L’organisation écologiste britannique Just Stop Oil a annoncé la fin de ses actions coup de poing après les nombreuses arrestations de militants, l’hostilité médiatique et une désaffection du public.
« Qu’est ce qui a plus de valeur ? L’art ou la vie ? » Le 14 octobre 2022, les images de deux activistes jetant de la soupe à la tomate sur les Tournesols de Van Gogh dans la National Gallery de Londres ont fait le tour du monde. Les médias internationaux se sont demandé qui osait s’en prendre à une œuvre d’art. Cette organisation, Just Stop Oil (JSO) a annoncé fin mars mettre un terme à ces actions coups de poing, dont le point d’orgue sera une « célébration joyeuse » le samedi 26 avril, devant le Parlement britannique.
Cette annonce intervient après trois années durant lesquelles les activistes britanniques, jeunes comme retraités, ont choqué volontairement le monde pour tirer la sonnette d’alarme sur l’urgence climatique
Objectif rempli ?
Officiellement, l’organisation affirme avoir gagné : le gouvernement travailliste n’octroiera pas de nouvelles licences pétrolières ni gazières — ce qui était leur revendication initiale. Deux ans après Extinction Rebellion Royaume-Uni, JSO veut à son tour réfléchir à une approche différente. Mais à l’heure de faire le bilan, force est de constater l’incompréhension du public. Une très large majorité de Britanniques — 68 %, selon une étude publiée en 2023 par l’Université de Bristol — désapprouve les méthodes de JSO.
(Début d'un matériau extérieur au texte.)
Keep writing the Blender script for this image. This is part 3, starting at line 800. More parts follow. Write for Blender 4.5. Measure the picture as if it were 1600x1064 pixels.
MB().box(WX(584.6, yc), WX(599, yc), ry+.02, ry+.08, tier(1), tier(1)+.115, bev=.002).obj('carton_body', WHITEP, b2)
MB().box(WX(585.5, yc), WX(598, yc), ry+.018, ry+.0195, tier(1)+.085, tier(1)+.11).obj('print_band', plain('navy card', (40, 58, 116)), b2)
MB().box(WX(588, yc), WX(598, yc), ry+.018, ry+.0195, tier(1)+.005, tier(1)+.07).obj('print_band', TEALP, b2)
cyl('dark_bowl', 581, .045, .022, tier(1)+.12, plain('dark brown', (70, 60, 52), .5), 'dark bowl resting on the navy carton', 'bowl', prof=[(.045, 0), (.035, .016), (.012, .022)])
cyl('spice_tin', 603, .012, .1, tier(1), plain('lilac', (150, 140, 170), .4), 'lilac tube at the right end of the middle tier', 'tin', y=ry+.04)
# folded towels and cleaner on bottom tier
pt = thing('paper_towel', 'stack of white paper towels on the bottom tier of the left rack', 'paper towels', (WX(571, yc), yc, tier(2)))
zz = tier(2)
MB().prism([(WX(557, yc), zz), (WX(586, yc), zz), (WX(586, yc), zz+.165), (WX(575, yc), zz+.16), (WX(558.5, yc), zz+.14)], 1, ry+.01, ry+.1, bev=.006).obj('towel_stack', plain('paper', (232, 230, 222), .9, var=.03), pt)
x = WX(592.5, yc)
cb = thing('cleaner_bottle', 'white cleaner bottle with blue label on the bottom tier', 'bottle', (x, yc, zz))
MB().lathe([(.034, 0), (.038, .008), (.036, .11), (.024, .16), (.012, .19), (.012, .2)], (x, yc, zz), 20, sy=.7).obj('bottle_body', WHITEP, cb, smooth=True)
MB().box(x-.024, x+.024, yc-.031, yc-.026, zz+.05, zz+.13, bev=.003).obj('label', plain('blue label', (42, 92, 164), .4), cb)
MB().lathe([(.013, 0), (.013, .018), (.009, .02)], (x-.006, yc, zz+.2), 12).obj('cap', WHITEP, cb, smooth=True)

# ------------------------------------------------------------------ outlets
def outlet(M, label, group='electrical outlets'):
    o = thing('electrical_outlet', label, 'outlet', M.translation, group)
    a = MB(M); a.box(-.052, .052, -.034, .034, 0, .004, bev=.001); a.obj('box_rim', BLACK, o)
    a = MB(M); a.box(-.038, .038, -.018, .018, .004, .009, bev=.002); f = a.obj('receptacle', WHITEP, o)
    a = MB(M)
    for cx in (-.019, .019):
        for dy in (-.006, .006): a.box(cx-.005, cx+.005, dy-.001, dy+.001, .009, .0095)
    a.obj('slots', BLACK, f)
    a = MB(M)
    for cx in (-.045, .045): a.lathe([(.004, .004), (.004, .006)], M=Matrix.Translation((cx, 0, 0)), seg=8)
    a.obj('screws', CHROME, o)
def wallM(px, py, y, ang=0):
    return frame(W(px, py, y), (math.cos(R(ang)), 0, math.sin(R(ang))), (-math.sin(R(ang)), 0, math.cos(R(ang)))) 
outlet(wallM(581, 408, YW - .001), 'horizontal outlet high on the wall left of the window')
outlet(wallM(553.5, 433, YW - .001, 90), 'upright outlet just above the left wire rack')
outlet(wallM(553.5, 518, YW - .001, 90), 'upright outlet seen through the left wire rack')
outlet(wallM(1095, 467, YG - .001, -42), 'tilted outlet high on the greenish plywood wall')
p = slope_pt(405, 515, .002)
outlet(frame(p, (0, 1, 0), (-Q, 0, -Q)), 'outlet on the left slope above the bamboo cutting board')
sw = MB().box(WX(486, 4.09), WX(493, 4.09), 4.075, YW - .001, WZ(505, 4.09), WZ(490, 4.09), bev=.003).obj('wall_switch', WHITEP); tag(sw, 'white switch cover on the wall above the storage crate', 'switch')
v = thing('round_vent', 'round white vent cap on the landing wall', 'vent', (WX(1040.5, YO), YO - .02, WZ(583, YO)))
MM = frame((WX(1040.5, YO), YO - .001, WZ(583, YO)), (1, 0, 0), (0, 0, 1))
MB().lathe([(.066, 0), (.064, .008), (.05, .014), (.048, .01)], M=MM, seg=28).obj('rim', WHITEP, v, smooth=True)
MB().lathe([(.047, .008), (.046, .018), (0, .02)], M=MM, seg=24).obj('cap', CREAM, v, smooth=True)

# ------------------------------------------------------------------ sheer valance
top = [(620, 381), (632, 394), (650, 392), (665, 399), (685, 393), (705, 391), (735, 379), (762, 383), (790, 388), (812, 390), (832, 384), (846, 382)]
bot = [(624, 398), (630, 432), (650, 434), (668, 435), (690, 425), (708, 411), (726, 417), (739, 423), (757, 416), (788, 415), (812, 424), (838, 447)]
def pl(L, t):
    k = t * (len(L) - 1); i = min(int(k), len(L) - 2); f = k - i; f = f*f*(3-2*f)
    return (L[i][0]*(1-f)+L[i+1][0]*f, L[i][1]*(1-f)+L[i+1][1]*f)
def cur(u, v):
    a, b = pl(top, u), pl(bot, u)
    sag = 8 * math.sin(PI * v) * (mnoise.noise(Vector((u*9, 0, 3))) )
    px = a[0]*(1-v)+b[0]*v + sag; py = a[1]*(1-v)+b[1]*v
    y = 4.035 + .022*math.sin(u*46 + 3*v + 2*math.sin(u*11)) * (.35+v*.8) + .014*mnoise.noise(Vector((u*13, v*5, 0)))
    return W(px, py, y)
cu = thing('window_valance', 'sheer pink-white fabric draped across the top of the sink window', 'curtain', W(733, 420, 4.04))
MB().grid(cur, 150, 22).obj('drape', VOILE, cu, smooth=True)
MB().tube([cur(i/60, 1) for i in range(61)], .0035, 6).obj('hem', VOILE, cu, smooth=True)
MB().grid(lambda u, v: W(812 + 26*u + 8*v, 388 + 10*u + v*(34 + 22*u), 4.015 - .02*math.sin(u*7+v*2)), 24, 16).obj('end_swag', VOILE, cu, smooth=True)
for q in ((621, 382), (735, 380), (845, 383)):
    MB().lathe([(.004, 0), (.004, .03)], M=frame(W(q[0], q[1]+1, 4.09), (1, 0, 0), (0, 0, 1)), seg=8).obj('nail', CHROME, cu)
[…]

« Ils ont réussi à recevoir de l’attention médiatique, mais cela ne veut pas dire que les médias ont plus parlé de la crise climatique, relève le politologue Oscar Berglund, co-auteur de l’étude. Sauf en ce qui concerne les permis d’exploitation de gaz et de pétrole en mer du Nord. » Pour autant, « il n’y a pas de preuves indiquant que leurs méthodes ont été contreproductives », poursuit le professeur. Ce que leur ont régulièrement reproché les tabloïds qui les insultaient régulièrement, les qualifiant d’« écofanatiques ».
Une très forte répression
Pour Oscar Berglund, l’annonce de JSO n’est pas une surprise. « Ils sont devenus trop impopulaires pour recruter des nouveaux membres. » Au-delà de l’incompréhension du public, ce sont surtout les arrestations de militants — plus de 3 000 selon JSO — et de très lourdes peines de prison prononcées à l’égard de certains d’entre eux —dont le fondateur de JSO, Roger Hallam — qui ont refroidi les potentielles recrues. Selon le mouvement, 180 activistes ont été emprisonnés par la justice britannique. (...)
Lucia Whittaker De Abreu. Jointe par téléphone, l’activiste est en liberté conditionnelle, bracelet électronique à la cheville. « Je suis extrêmement fière de ce que l’on a accompli », dit-elle, précisant qu’elle n’a pas le droit d’être en lien avec des militants du collectif et qu’elle ne parle pas en leur nom.
« Si c’était à refaire, je le referais. Il s’agissait d’attirer l’attention ou de perturber la vie des gens ordinaires afin d’interpeller sur ce qui ne va pas dans notre société, clame l’activiste. Nous avons pris des mesures qui ont contrarié parce que justement nous nous soucions des gens ordinaires. Des bouleversements catastrophiques sont déjà en train de se produire dans plusieurs régions du monde, or, ce monde, nous l’aimons. »
Le jet de soupe sur les Tournesols ? « Van Gogh lui-même valorisait la vie plus que l’art. Celui qui comprend cet artiste sait qu’il aurait été en phase avec l’action », dit-elle. La militante, qui a rejoint JSO dès le début, croit désormais à un mouvement plus global, réunissant « toutes les injustices, de la Palestine au climat ». L’organisation, elle, dit encore réfléchir stratégiquement à sa prochaine campagne, et aux méthodes que celle-ci utilisera. Une mutation qui sera, à n’en pas douter, scrutée aussi bien par le reste des écologistes que par leurs ennemis.